I would refer the hon. Members to paragraph 5 (v) of the statement which I made in answer to a Question by my hon. Friend the Member for Harrow. East (Mr. Ian Harvey) on 27th May.

Is the right hon. and learned Gentleman aware that the Home Office memorandum to the Select Committee on Civil Defence stated that 20 inches of concrete are required to prevent the lethal effects of gamma radiation following an atomic explosion? Is he aware that that is not stated in the existing Civil Defence manuals, and will he not endeavour to put an end to the present sham of Civil Defence?

I do not accept for a moment the implication of the hon. Gentleman's last sentence, and I am sorry he mentioned it. The manuals are being revised and the syllabuses adjusted to meet present conditions.

Would not the Minister agree that the most up-to-date information and instructions are necessary in order that information should be afforded on protection to help in Civil Defence?

I entirely agree, and I am pushing on as hard as I can to get the manuals revised and the syllabuses adjusted.

Can the right hon. and learned Gentleman say when the new manual will be ready?

No, I cannot say that. A full-scale review is going on, and it is difficult to give a date when it will be finished.

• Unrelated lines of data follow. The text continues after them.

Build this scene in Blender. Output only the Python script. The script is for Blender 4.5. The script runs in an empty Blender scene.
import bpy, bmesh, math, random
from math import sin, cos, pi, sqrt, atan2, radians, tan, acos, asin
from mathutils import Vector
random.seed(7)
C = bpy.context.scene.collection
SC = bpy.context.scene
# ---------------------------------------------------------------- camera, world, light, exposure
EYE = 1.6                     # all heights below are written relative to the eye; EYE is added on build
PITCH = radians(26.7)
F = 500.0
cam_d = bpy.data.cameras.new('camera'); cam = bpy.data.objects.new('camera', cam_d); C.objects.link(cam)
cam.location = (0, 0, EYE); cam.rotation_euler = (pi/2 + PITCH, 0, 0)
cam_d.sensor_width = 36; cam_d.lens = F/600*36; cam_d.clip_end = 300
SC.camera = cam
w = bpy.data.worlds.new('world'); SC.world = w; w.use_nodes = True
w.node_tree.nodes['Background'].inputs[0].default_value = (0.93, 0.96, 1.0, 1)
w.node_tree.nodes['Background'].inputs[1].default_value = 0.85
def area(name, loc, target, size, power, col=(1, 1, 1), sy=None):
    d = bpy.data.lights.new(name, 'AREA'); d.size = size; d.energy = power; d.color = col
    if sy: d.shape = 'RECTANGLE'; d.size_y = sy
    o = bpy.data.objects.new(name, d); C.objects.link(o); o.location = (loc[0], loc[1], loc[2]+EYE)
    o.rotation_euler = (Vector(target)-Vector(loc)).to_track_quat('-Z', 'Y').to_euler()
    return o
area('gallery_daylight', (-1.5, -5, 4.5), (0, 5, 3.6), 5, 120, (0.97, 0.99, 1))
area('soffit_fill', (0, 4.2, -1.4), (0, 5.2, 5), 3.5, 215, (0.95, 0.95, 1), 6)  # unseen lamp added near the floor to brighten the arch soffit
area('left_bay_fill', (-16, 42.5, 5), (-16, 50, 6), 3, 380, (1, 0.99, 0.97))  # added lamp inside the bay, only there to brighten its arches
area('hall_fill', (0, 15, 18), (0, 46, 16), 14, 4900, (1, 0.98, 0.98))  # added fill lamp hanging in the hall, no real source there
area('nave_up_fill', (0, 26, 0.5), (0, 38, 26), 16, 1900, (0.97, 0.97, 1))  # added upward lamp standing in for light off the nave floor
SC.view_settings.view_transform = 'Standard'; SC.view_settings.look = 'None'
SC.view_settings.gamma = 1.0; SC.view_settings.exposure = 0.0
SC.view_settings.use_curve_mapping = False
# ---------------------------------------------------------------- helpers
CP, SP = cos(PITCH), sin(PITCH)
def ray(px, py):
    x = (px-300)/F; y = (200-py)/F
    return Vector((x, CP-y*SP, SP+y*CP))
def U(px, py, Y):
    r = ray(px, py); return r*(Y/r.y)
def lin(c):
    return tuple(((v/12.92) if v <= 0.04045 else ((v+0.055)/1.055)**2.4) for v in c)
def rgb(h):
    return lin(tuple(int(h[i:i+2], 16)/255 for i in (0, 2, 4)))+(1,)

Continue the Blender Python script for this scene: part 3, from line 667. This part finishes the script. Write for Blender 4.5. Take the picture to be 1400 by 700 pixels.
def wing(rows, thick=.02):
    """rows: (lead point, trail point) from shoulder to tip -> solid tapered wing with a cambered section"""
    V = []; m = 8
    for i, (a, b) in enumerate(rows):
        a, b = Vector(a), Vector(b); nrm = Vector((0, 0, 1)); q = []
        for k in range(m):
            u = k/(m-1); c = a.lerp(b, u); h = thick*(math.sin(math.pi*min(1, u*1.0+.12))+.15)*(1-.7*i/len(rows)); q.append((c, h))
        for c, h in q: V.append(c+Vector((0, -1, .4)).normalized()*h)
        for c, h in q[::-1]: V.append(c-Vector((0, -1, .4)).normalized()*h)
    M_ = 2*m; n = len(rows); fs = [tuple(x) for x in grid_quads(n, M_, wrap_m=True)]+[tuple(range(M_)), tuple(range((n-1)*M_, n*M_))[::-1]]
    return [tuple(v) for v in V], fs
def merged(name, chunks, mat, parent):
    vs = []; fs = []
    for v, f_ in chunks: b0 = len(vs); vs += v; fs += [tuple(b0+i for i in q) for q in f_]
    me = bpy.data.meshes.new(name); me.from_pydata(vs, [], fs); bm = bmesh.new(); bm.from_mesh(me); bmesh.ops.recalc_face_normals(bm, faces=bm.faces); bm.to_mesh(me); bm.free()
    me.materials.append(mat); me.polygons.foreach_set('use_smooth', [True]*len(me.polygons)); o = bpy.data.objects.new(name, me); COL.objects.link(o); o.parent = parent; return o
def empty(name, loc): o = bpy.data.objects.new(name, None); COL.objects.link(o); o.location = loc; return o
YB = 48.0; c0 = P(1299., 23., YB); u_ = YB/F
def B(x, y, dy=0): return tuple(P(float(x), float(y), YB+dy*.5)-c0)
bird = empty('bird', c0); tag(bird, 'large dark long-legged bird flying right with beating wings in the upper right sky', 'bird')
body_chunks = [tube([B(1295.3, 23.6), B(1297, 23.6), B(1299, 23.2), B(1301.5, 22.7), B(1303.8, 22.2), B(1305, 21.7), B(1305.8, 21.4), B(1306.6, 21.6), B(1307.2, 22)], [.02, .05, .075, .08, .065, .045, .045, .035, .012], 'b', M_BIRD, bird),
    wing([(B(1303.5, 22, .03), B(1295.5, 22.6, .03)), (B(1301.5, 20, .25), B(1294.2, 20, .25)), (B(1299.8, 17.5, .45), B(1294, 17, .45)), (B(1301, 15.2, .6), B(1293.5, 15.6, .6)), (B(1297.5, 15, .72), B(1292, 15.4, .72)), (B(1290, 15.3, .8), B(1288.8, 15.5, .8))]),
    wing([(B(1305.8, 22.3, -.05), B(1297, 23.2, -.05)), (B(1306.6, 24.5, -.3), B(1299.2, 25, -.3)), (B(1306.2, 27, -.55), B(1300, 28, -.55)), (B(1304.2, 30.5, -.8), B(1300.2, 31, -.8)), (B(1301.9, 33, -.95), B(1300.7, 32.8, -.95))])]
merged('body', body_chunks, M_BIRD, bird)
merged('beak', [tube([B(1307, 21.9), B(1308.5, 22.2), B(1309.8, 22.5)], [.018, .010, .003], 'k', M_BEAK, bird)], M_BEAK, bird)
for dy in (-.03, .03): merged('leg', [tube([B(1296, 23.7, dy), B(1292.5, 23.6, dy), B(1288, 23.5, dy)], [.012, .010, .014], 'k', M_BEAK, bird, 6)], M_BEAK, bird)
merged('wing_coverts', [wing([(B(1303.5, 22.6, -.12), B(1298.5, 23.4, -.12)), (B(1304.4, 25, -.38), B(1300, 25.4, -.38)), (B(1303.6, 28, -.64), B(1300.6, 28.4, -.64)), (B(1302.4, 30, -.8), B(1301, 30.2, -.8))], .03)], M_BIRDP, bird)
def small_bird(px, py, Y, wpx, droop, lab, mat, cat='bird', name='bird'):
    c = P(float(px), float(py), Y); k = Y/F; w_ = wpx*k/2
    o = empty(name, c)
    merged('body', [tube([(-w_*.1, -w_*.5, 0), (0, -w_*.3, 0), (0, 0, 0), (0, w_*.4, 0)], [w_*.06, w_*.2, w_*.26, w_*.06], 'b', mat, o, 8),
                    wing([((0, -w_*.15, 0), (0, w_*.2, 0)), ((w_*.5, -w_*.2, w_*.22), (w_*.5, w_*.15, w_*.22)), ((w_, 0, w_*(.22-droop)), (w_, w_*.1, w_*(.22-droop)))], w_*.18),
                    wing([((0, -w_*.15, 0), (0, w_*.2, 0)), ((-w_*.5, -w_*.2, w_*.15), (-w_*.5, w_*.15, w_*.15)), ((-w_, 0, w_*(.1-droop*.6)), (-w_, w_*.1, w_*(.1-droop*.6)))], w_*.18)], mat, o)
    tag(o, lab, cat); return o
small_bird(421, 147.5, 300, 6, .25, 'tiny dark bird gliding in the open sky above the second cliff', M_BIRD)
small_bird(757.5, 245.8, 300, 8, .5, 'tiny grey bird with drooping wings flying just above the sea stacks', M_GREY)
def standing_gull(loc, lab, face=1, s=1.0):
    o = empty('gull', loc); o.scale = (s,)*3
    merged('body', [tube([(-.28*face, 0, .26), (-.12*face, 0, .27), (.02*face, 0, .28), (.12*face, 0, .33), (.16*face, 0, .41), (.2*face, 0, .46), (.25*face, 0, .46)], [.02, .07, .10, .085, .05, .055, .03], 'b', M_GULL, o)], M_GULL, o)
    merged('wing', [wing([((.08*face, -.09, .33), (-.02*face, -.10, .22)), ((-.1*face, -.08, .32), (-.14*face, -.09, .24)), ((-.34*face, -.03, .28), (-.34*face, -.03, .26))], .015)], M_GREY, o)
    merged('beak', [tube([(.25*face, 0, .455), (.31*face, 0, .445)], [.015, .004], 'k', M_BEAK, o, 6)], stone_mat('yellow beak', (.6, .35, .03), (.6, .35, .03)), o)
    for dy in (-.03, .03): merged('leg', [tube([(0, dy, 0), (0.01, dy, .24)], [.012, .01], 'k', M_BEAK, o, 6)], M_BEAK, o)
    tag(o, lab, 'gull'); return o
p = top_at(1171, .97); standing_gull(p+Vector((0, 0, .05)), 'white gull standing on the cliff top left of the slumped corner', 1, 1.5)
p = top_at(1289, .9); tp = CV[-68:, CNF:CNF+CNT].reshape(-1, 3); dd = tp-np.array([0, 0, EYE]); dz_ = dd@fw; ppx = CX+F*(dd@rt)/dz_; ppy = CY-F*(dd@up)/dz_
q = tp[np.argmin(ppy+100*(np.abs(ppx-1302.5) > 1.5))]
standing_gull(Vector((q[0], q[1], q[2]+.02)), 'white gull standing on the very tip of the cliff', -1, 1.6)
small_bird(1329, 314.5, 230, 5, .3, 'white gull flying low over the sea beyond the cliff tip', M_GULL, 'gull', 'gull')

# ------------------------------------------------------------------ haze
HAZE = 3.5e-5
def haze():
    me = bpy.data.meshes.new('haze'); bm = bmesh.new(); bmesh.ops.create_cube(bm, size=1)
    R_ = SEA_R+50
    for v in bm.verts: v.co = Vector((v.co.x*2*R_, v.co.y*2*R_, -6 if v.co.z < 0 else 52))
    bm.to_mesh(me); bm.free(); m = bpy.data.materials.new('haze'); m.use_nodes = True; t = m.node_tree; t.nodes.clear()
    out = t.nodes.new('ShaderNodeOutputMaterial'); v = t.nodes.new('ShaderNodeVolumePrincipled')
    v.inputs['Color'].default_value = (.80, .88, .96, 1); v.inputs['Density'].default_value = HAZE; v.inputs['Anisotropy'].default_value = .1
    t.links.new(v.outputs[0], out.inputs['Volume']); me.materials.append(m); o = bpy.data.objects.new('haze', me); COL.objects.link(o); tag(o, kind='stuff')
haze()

Will the Minister deal with certain contradictions in the statement put out by the Home Office? For instance, on the question of gamma radiation, he himself made one statement in this controversy with the Coventry City Council. It was stated that, had the fishermen remained below deck, they would have escaped the effects of gamma radiation, whereas, in this particular memorandum, it is said that 20 inches of concrete were necessary as a safeguard against such radiation. Is not that an absolute contradiction, and will not the right hon. and learned Gentleman do something to try to harmonise these various statements?

I do not accept that there is a contradiction, because the circumstances are so entirely different. On the other hand, I will certainly with great pleasure go into any points which the hon. Member likes to bring to my attention.